** Start **
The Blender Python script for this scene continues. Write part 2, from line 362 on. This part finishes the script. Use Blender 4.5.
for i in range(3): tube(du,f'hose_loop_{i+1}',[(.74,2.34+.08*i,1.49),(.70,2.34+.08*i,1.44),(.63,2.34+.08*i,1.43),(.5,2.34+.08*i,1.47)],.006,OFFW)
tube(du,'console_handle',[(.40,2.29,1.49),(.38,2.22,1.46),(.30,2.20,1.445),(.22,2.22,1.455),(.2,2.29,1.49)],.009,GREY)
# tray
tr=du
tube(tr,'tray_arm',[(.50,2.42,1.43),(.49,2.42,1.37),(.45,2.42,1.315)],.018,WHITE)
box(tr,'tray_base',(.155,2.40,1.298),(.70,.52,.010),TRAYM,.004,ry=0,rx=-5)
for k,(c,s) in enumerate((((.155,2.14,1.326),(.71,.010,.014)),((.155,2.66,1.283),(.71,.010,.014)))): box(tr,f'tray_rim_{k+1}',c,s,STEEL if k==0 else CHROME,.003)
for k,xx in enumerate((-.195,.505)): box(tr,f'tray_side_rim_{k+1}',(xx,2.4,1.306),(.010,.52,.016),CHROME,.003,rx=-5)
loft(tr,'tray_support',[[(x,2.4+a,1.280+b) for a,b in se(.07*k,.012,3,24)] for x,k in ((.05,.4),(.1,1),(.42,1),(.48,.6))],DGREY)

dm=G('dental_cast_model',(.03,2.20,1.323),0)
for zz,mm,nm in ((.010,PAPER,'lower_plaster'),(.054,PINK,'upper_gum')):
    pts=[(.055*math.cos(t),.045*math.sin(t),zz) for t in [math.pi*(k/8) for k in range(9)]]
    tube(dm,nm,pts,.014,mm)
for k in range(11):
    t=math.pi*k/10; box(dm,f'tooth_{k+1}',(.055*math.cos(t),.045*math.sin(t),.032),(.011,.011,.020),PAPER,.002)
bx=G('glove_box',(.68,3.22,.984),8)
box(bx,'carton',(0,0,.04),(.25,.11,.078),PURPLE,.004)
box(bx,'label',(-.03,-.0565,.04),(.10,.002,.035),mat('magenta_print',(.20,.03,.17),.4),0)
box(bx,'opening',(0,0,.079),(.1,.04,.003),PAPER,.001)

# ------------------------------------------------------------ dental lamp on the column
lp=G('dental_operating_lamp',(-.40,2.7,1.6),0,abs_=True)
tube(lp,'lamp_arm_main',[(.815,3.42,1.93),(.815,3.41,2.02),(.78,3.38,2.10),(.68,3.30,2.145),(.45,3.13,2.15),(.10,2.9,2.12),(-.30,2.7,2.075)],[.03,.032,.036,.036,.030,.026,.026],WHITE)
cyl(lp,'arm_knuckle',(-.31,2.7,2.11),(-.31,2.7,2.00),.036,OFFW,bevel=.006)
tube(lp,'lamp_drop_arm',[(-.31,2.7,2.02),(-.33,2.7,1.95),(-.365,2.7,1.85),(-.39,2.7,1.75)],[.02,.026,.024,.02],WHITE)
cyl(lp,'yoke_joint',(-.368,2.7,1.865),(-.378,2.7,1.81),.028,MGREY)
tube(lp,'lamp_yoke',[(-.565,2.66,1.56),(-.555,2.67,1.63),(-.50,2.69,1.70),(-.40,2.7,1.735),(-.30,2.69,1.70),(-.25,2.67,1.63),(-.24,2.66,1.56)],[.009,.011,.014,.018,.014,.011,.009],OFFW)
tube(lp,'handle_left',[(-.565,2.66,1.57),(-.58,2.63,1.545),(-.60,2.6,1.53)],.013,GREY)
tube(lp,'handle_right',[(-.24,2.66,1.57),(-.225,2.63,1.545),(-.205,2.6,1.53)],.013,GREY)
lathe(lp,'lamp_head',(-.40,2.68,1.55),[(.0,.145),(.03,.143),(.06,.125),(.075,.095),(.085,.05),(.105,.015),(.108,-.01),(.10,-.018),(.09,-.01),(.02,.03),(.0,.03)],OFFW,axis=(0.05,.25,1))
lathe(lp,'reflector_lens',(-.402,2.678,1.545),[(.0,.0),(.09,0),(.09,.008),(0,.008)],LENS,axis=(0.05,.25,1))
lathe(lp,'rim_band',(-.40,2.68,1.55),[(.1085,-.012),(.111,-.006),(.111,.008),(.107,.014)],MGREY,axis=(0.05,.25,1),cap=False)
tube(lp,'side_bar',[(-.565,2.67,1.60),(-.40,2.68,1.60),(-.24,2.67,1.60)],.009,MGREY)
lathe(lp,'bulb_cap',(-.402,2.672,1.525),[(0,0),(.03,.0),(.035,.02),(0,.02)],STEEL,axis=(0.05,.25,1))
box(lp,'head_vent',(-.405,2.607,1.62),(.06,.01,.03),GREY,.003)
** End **
Given task: Print the listing above from its first line through the line with "loft(tr,'tray_support',[[(x,2.4+a,1.280+b) for a,b", and stop there.

Reply:
The Blender Python script for this scene continues. Write part 2, from line 362 on. This part finishes the script. Use Blender 4.5.
for i in range(3): tube(du,f'hose_loop_{i+1}',[(.74,2.34+.08*i,1.49),(.70,2.34+.08*i,1.44),(.63,2.34+.08*i,1.43),(.5,2.34+.08*i,1.47)],.006,OFFW)
tube(du,'console_handle',[(.40,2.29,1.49),(.38,2.22,1.46),(.30,2.20,1.445),(.22,2.22,1.455),(.2,2.29,1.49)],.009,GREY)
# tray
tr=du
tube(tr,'tray_arm',[(.50,2.42,1.43),(.49,2.42,1.37),(.45,2.42,1.315)],.018,WHITE)
box(tr,'tray_base',(.155,2.40,1.298),(.70,.52,.010),TRAYM,.004,ry=0,rx=-5)
for k,(c,s) in enumerate((((.155,2.14,1.326),(.71,.010,.014)),((.155,2.66,1.283),(.71,.010,.014)))): box(tr,f'tray_rim_{k+1}',c,s,STEEL if k==0 else CHROME,.003)
for k,xx in enumerate((-.195,.505)): box(tr,f'tray_side_rim_{k+1}',(xx,2.4,1.306),(.010,.52,.016),CHROME,.003,rx=-5)
loft(tr,'tray_support',[[(x,2.4+a,1.280+b) for a,b in se(.07*k,.012,3,24)] for x,k in ((.05,.4),(.1,1),(.42,1),(.48,.6))],DGREY)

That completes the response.